Deuxième levier, nous essayons de trouver des canaux de financement, ne serait-ce que pour continuer de financer le commerce dans les secteurs qui ne sont pas sanctionnés, voire, pour être encore plus ambitieux, pour financer tous les secteurs que nous considérons comme légitimes. Cet exercice est rendu plus compliqué par le rétablissement des sanctions secondaires, la désignation des établissements financiers iraniens et de la Banque centrale iranienne par les autorités américaines. Le dispositif que l'on avait imaginé pour la Banque publique d'investissement (BPI) n'est plus opérant ; mais Karine Demonet vous en dira certainement davantage. La réflexion se poursuit et nous souhaitons engager un dialogue avec nos partenaires européens sur ce sujet. Il s'agit d'un sujet très compliqué et, pour l'heure, je ne puis vous donner d'éléments précis ou concrets.

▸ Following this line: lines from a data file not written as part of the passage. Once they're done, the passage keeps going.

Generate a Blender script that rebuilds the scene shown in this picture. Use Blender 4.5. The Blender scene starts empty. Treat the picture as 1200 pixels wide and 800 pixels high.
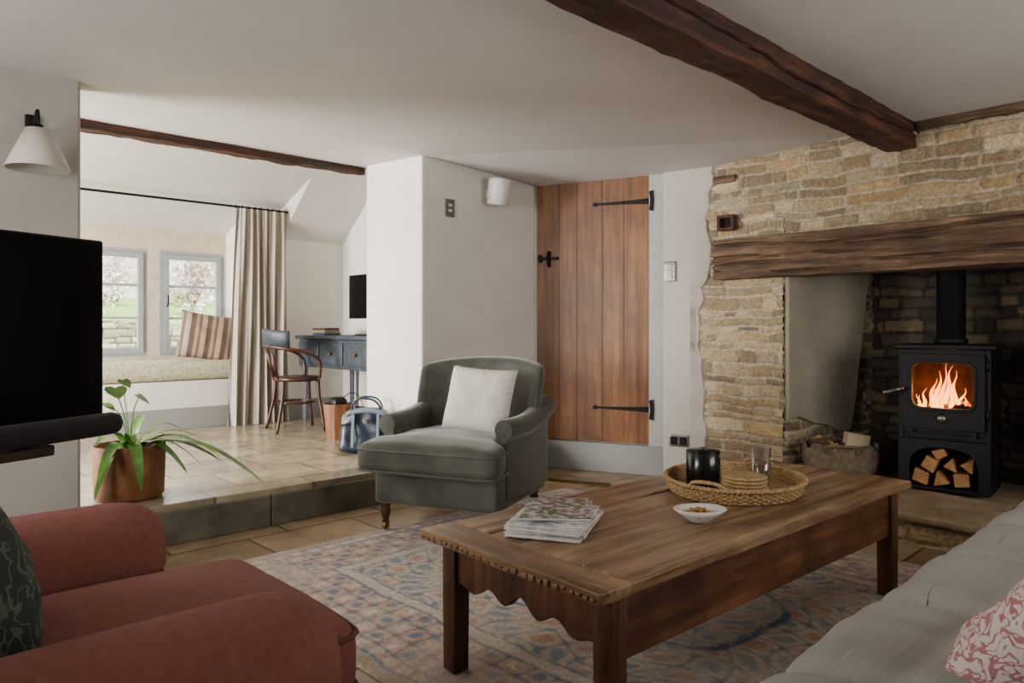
import bpy, bmesh, math, random
import numpy as np
from mathutils import Vector, Matrix, noise
random.seed(7)
rad = math.radians
COL = bpy.context.scene.collection

# ---------------------------------------------------------------- colour / materials
def lin(h):
    h = h.lstrip('#')
    o = []
    for i in (0, 2, 4):
        c = int(h[i:i+2], 16) / 255
        o.append(c / 12.92 if c <= .04045 else ((c + .055) / 1.055) ** 2.4)
    return (o[0], o[1], o[2], 1)

def base(name):
    m = bpy.data.materials.new(name); m.use_nodes = True
    nt = m.node_tree
    return m, nt, nt.nodes, nt.links, nt.nodes['Principled BSDF']

def coords(nt, stretch=(1, 1, 1), rot=(0, 0, 0)):
    tc = nt.nodes.new('ShaderNodeTexCoord'); mp = nt.nodes.new('ShaderNodeMapping')
    mp.inputs['Scale'].default_value = stretch; mp.inputs['Rotation'].default_value = rot
    nt.links.new(tc.outputs['Object'], mp.inputs['Vector'])
    return mp.outputs['Vector']

def noise_n(nt, vec, scale, detail=5, rough=.6):
    n = nt.nodes.new('ShaderNodeTexNoise'); n.inputs['Scale'].default_value = scale
    n.inputs['Detail'].default_value = detail; n.inputs['Roughness'].default_value = rough
    nt.links.new(vec, n.inputs['Vector']); return n.outputs['Fac']

def ramp(nt, fac, stops):
    r = nt.nodes.new('ShaderNodeValToRGB'); e = r.color_ramp.elements
    e[0].position, e[0].color = stops[0]; e[1].position, e[1].color = stops[-1]
    for p, c in stops[1:-1]:
        x = e.new(p); x.color = c
    nt.links.new(fac, r.inputs['Fac']); return r.outputs['Color']

def mixc(nt, a, b, fac=.5, mode='MIX'):
    m = nt.nodes.new('ShaderNodeMix'); m.data_type = 'RGBA'; m.blend_type = mode
    for s, v in ((0, fac), (6, a), (7, b)):
        if hasattr(v, 'is_output'): nt.links.new(v, m.inputs[s])
        else: m.inputs[s].default_value = v
    return m.outputs[2]

def bump(nt, fac, strength, dist=.01):
    b = nt.nodes.new('ShaderNodeBump'); b.inputs['Strength'].default_value = strength
    b.inputs['Distance'].default_value = dist
    nt.links.new(fac, b.inputs['Height']); return b.outputs['Normal']

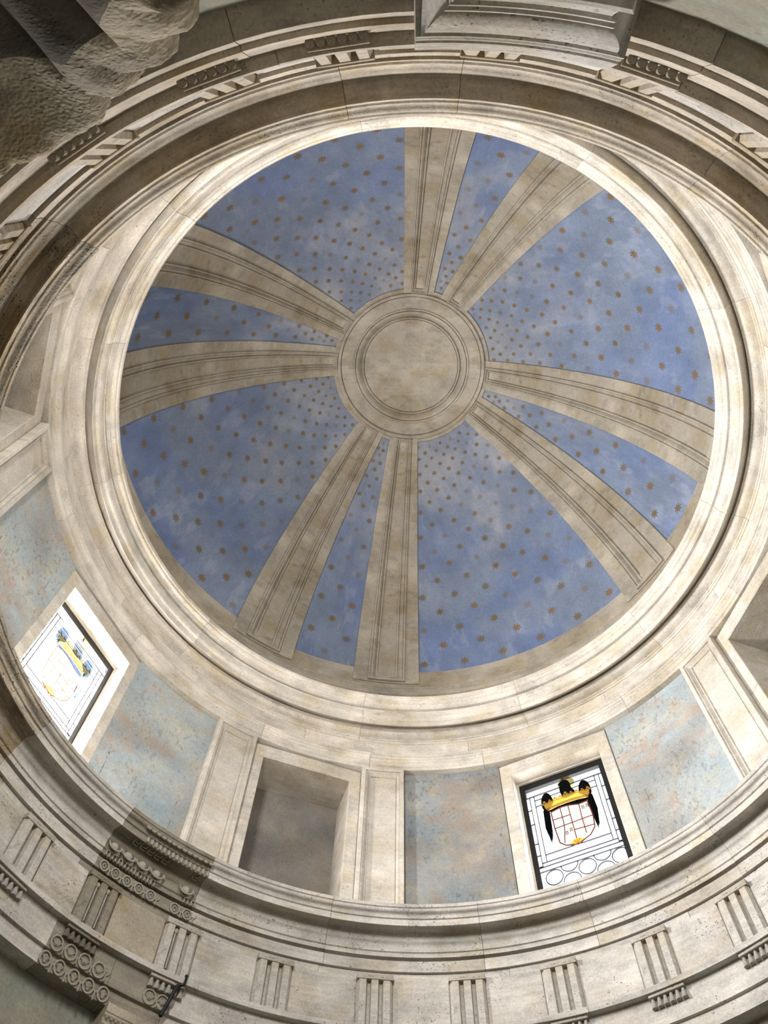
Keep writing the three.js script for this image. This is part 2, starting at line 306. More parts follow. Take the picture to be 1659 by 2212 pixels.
// ------------------------------------------------------------------ the entablatures: rings of stone blocks
function ringOfBlocks(parent, name, profile, rb, joints, mats, seed, gap = 0.05) {
  const q = rng(seed); joints = [...joints].sort((a, b) => a - b);
  joints.forEach((a, k) => {
    const b = k + 1 < joints.length ? joints[k + 1] : joints[0] + 360, j = (q() - 0.5) * 0.003, mid = ((a + b) / 2 + 540) % 360 - 180;
    const m = typeof mats === 'function' ? mats(mid, q()) : mats;
    if (m) part(name, sweep(solid(profile.map(([r, h]) => [r + j, h]), rb), a + gap / 2, b - gap / 2, Math.max(2, Math.round((b - a) / 2.2)), { closed: true, u0: q() * 3 }), m, parent);
  });
}
const upper = mark(group('trim_1'), 'cream stone cornice ring at the foot of the dome', 'cornice', null, 'structure');
ringOfBlocks(upper, 'architrave_block', [[2.455, 5.085], [2.400, 5.09], [2.400, 5.118], [2.393, 5.122], [2.393, 5.165], ...curve(2.388, 5.168, 2.368, 5.198, 'cyma', 5), [2.362, 5.2], [2.362, 5.222], [2.39, 5.224]], 2.6, [-173, -128, -83, -58, -29, -8.2, 13, 41, 69, 104, 150], M.cream, 3);
ringOfBlocks(upper, 'frieze_block', [[2.386, 5.224], [2.384, 5.372]], 2.6, [-160, -120, -92, -64, -44, -21, 10.5, 38, 66, 110, 151], M.cream, 4);
ringOfBlocks(upper, 'cornice_block', [[2.386, 5.372], [2.376, 5.376], [2.376, 5.392], [2.366, 5.395], [2.366, 5.404], ...curve(2.356, 5.406, 2.300, 5.436, 'ovolo', 7), [2.288, 5.438], [2.318, 5.450], [2.300, 5.470], [2.234, 5.420], [2.228, 5.405], [2.223, 5.405], [2.219, 5.448], [2.213, 5.450], ...curve(2.211, 5.454, 2.188, 5.524, 'ovolo', 6), [2.184, 5.526], [2.182, 5.534], [2.220, 5.538], [2.220, 5.550], [2.172, 5.555], [2.170, 5.566], ...curve(2.166, 5.568, 2.134, 5.616, 'cyma', 8), [2.128, 5.618], [2.123, 5.624], [2.121, 5.654], [2.475, 5.70]], 2.6, [-171, -138, -112, -86, -49, -10.5, 22.5, 52, 80, 118, 152], M.cream, 5);
const lowerC = mark(group('trim_2'), 'grey stone cornice ring of the lower storey', 'cornice', null, 'structure');
const CORN = [[2.286, 3.282], [2.286, 3.335], [2.282, 3.347], [2.310, 3.350], [2.310, 3.362], [2.272, 3.364], [2.270, 3.388], ...curve(2.262, 3.392, 2.236, 3.488, 'cyma', 8), [2.228, 3.494], [2.168, 3.490], [2.162, 3.478], [2.154, 3.478], [2.150, 3.515], [2.142, 3.518], ...curve(2.140, 3.522, 2.112, 3.562, 'cyma', 6), [2.105, 3.566], [2.101, 3.584], [2.46, 3.625]];
const roughMid = (m) => m > -142 && m < -70;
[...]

Le troisième levier concerne le renforcement des mécanismes de coordination entre les États membres et de dialogue avec les autorités américaines sur l'élaboration des sanctions et leur mise en oeuvre. Les Américains parlent d'une voix unie : l'OFAC, Office of Foreign Assets Control, le bureau de contrôle des actifs étrangers, est la porte d'entrée reconnue pour tous les acteurs économiques, s'agissant des sanctions, alors que l'Europe compte vingt-huit régimes, avec, potentiellement, plusieurs autorités compétentes au sein de chaque État membre. On a parfois parlé de la possibilité de créer un OFAC européen : c'est un raccourci pour dire que les Européens doivent davantage se coordonner pour avoir plus de poids face aux autorités américaines et un moyen de recours pour les entreprises européennes. Cette coordination accrue est déjà à l'oeuvre à propos de l'Iran ; les échanges sont extrêmement nourris entre les États membres, en particulier au sein de l'E3, le Royaume-Uni, l'Allemagne et la France, avec le SEAE, mais ce dialogue n'est pas exclusif.